Another example is the story that Russian propaganda was spreading on social networks where a video allegedly captures the consequences of bad behavior of Ukrainians on a German train. The video shows the railcar full of trash and covered with stickers. However, if one watches the video very attentively, one can see that the train was filmed after transporting fans of the Augsburg football club, and the stickers of the ultra-right groups of this FC could be seen in the video.
The list of Russian information operations aimed at denigrating Ukraine is much much longer than d what is covered in this article.
An equally important topic for Russians is the use of anti-Western rhetoric. In particular the topic is the war with NATO.
War with NATO
The Russians regularly emphasize the point that they are at war with NATO and not just with Ukraine. In this way, the Kremlin not only justifies its failures and losses in the war, but also presents itself as a “victim” of world aggression and shifts responsibility for the war to the West.
The “confrontation” between Russia and NATO on the territory of Ukraine dates back to the Maidan Revolution in Ukraine when the Russians actively promoted disinformation about NATO snipers who fired shots and specially trained militants who staged a “coup” that led to Yanukovych’s escape. The training ground was somewhere in the Baltics.

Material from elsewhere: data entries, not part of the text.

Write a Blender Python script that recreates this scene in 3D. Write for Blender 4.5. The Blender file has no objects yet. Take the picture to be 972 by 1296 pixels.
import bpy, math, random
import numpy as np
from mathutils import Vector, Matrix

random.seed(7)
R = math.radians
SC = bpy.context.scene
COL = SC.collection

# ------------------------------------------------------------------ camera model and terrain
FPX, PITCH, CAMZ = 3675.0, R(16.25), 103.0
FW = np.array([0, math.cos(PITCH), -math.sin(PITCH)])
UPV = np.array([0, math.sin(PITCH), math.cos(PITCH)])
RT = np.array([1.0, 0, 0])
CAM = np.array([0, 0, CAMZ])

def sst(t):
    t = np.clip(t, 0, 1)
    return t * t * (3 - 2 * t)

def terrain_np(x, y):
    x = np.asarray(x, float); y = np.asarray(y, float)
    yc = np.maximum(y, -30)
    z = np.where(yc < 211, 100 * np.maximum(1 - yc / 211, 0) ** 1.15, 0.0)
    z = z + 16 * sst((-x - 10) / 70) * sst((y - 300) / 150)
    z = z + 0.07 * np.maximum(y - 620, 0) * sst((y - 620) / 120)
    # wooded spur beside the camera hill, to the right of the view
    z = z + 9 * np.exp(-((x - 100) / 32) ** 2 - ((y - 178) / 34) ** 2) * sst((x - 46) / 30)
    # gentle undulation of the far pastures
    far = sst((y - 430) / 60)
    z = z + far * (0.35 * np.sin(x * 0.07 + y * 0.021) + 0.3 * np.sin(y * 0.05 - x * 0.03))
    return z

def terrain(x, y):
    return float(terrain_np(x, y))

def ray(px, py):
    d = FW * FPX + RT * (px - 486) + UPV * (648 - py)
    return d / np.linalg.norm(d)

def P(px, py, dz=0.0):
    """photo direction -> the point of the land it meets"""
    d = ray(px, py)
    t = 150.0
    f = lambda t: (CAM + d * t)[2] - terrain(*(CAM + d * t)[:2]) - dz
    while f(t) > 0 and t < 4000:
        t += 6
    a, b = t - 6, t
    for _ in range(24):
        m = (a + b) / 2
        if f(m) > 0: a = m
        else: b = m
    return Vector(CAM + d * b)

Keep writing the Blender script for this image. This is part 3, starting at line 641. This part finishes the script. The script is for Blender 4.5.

Since then, the Russian Federation has been actively pushing the issue that Ukraine has an illegitimate regime and is governed externally. This is despite the government in Ukraine has changed on democratic elections since the Maidan of 2014, and the parliament reshaped government coalition and opposition parties a few times.
Most of all, Russia is pushing information about NATO soldiers and weapons. This message was launched long before the Russian invasion of 2022. Back in 2014, the Russian media reported that American troops captured the Zaporizhzhia nuclear power plant, which ironically they would capture in 8 years.
In 2015, the Russian media began spreading the narrative that the West itself acknowledged the presence of its troops. As evidence, they referred to Vice News, US media outlet, which said that a foreigner by name Jackson withdrew his unit from the vicinity of Debaltseve in the Russian-occupied part of Donbas. The original article said that Jackson was a call-sign of a Ukrainian soldier, but the Russians decided to miss this fact.
For years, the Russians have said that they are capturing Abrams tanks of the Armed Forces of Ukraine. But no video of such a tank or a battle with it was ever provided. At the moment, Russians are openly saying on their shows that it’s NATO that is at war with them. In support of this, they are sharing videos of a foreign legion, or videos of Ukraine-NATO exercises that took place earlier. The Russian bots work hard spreading these messages on social networks.
Conclusion
This list is an attempt to classify business lines and main messages of the Russian propaganda. Russia makes several information campaigns every day. Their task is to set an agenda so that the facts simply do not reach the general public silenced by “white noise” of fakes and provocations.
At the same time, Russians play on emotions, targeting messages to different target audiences in different regions. The main task is to find a trigger for each of them. The Kremlin is actively using the ignorance of the victim of propaganda based on geography, language and culture. As a result, the victim chooses Russian messages because of emotional triggers and these messages stick and often withstand the pressure of exposure to facts.